Music club

The haunting melodies of Calicut Kalamandir, a music club run by Valiyangadi workers

Calicut Kalamandir Music Club is a place where a few music lovers, most of whom work at Valiyangadi market in Kozhikode, gather after a tiring day’s work to sing.

Something the people of Kozhikode are proud of and close to their hearts is the legendary musician MS Baburaj and his songs. A pioneer in the composition of Hindustani ragas and ghazals in Malayalam lyrics in the 1960s and 1970s, he is affectionately called Babukka by them. For about two decades, Baburaj has contributed evergreen hits to Malayalam film music. His biography says that when he was young, he used to sing in the streets and on the trains for a living. Residents of Kozhikode believe that his tunes are still present on the streets of the city. Apparently it’s true – you only have to walk along Valiyangadi, one of Kerala’s biggest markets, to believe it yourself. In the farthest corners, from tiny dark rooms, you can hear the soft rhythm of the harmonium and someone humming ‘Oru pushpam maathramen poonkulayil nirthaam, njan oduvil neeyethumbol choodikkuvaan…’

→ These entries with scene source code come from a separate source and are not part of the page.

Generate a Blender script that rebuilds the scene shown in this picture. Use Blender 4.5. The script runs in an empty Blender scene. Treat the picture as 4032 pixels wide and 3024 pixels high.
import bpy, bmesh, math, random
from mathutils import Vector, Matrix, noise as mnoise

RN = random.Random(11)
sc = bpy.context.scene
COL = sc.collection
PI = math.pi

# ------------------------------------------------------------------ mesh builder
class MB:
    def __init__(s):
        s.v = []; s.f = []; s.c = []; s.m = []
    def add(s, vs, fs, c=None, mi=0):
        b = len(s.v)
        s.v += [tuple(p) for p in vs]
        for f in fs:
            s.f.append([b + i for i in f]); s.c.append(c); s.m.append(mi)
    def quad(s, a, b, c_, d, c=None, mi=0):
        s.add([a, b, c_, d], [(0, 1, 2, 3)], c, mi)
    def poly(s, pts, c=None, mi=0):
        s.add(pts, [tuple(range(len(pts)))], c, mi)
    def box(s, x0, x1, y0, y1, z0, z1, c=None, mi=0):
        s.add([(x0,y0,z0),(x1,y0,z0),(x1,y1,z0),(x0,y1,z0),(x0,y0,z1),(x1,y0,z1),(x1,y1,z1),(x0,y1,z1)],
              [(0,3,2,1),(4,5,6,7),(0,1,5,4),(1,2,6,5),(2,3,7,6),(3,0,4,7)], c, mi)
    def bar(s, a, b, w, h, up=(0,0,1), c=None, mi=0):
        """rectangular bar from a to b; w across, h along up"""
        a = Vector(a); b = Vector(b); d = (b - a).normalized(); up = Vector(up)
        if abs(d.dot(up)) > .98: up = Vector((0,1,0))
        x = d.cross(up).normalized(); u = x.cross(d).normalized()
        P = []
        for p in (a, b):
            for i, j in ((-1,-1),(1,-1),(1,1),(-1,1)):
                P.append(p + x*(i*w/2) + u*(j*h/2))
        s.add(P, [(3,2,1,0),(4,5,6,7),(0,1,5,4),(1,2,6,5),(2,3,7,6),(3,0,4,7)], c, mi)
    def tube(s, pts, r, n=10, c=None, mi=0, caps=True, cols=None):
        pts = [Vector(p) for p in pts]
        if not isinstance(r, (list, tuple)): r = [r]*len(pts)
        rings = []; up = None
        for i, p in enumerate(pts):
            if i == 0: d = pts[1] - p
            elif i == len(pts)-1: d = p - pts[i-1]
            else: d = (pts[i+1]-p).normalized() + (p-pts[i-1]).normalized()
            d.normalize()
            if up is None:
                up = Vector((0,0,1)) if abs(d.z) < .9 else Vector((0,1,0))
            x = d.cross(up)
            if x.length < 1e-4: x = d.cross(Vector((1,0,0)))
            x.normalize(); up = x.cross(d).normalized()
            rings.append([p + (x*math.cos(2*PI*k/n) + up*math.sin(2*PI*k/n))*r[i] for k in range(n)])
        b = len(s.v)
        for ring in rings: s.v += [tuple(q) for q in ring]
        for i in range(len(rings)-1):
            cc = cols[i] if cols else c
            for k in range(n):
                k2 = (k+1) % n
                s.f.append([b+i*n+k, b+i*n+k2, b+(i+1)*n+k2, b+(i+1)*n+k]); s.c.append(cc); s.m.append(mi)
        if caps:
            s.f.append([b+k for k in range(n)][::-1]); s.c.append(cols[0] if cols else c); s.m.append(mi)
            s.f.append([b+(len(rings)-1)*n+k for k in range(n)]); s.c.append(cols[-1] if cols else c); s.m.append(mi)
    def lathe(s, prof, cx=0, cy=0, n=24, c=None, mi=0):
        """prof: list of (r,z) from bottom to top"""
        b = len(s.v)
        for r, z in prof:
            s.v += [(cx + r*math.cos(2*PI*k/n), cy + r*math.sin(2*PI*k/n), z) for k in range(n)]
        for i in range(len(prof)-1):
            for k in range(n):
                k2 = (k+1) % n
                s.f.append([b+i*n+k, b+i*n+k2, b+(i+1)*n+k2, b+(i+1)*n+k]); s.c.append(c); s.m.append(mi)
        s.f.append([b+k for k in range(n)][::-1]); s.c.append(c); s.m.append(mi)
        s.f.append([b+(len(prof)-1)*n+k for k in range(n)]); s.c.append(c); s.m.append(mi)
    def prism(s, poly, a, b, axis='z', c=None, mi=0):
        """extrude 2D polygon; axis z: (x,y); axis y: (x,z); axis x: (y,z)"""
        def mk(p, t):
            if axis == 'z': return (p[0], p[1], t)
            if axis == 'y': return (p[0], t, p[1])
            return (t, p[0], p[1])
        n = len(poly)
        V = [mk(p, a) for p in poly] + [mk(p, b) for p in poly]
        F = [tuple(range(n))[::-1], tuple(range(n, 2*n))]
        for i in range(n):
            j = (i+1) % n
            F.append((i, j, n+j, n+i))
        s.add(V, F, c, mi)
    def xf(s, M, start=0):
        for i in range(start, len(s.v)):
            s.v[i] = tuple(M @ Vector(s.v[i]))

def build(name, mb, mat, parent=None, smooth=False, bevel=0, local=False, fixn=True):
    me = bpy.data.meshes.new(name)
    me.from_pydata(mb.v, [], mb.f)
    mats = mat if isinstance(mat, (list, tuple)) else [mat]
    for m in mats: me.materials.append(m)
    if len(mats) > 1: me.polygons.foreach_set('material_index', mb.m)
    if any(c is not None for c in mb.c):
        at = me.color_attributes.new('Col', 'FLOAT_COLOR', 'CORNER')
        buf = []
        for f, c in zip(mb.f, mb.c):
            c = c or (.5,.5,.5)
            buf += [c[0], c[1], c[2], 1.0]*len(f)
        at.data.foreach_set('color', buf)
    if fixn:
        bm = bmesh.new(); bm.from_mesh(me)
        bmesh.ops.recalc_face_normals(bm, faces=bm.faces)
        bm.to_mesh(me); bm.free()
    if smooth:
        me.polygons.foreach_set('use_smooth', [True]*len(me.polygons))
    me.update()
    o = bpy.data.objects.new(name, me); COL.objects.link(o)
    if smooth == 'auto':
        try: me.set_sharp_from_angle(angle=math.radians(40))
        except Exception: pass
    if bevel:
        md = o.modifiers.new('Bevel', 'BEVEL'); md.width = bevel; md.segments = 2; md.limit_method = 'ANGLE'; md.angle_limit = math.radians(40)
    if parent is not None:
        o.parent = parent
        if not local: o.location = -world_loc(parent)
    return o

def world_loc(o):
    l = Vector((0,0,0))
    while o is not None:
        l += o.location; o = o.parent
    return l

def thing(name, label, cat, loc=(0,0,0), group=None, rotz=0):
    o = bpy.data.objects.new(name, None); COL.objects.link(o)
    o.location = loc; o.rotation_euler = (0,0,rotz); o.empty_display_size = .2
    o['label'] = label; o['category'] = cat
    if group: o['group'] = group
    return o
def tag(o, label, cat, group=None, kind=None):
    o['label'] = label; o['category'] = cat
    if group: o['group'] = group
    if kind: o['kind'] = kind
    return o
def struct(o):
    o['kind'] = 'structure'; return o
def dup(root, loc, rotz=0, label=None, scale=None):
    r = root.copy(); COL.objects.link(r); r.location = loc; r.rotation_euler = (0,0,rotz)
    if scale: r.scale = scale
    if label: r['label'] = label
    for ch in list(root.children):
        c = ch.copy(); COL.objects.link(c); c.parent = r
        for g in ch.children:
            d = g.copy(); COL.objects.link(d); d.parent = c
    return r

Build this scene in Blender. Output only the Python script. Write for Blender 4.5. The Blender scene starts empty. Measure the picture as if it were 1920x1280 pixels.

Not just Malayalam, you can hear old Hindi songs like Likhe jo khat tujhe, Pal do pal ka saath hamara and Maine tere liye hi saat rang ke sapne floating through the air, as the market falls asleep. These songs come from a small room, in which a huge photo of the singer of yesteryear Mohammed Rafi adorns a wall. About 10 or 12 people are gathered around, some with harmoniums, others with tablas and other small musical instruments. This is the Calicut Kalamandir music club, a place where a few music lovers, most of whom work in the market, come together after a tiring day’s work to sing.

For Salim, carpenter, Abdul Kareem, head worker, Ummer, lumber agent, Muhammed Ali, debt collector for a cooperative bank, Kunjumon, and many others, this club and its music are part of life. Most club members are between 40 and 60 years old. The oldest member is club president Koya, 69, who was an acquaintance of Baburaj. While some members learned the music, a majority did not learn it officially.

Muhammed Ali, the secretary, explains that the club has existed for a few decades. “We don’t know who started the club, but it’s been around for about 40 years. The venue has changed several times; some members have passed away, others have arrived recently, and it’s still going,” he says.

For 20 years, the members have been gathered in one hall in Valiyangadi. “Here we are mainly Hindustani music lovers, we sing Hindi movie songs by Rafi, Mukesh, Lata Mangeshkar and others,” Ali adds.

Previously, the group met almost every day for a musical encounter, but now they meet three or four days a week. Musical evenings usually start at 7:30 p.m. and last until 10:30 p.m.

“Not just us, when we get together, other music lovers in the market also come to listen. If someone wants to sing, we also give them a chance. It’s pure music for almost 3 hours,” says Koya.

After a whole day spent working hard, the members find solace in singing and listening to music in the evenings. “There are a few other music clubs in Kozhikode, but most of them are like orchestras, they have more facilities, a suitable place to practice, etc. Ours is an ordinary men’s club, we don’t play outside, we just get together to quench our thirst for music,” Koya explains.

Valiyangadi workers who regularly attend these musical evenings say that nothing can replace a good song. “After finishing the job, we were tired and exhausted. But the energy we get from just going there and listening to their music cannot be explained,” says Mohammed, a market worker.

Club members want to expand their space and acquire more instruments. “It will be great to have a bigger space and more instruments for our club, maybe it can happen in the future,” says Ali.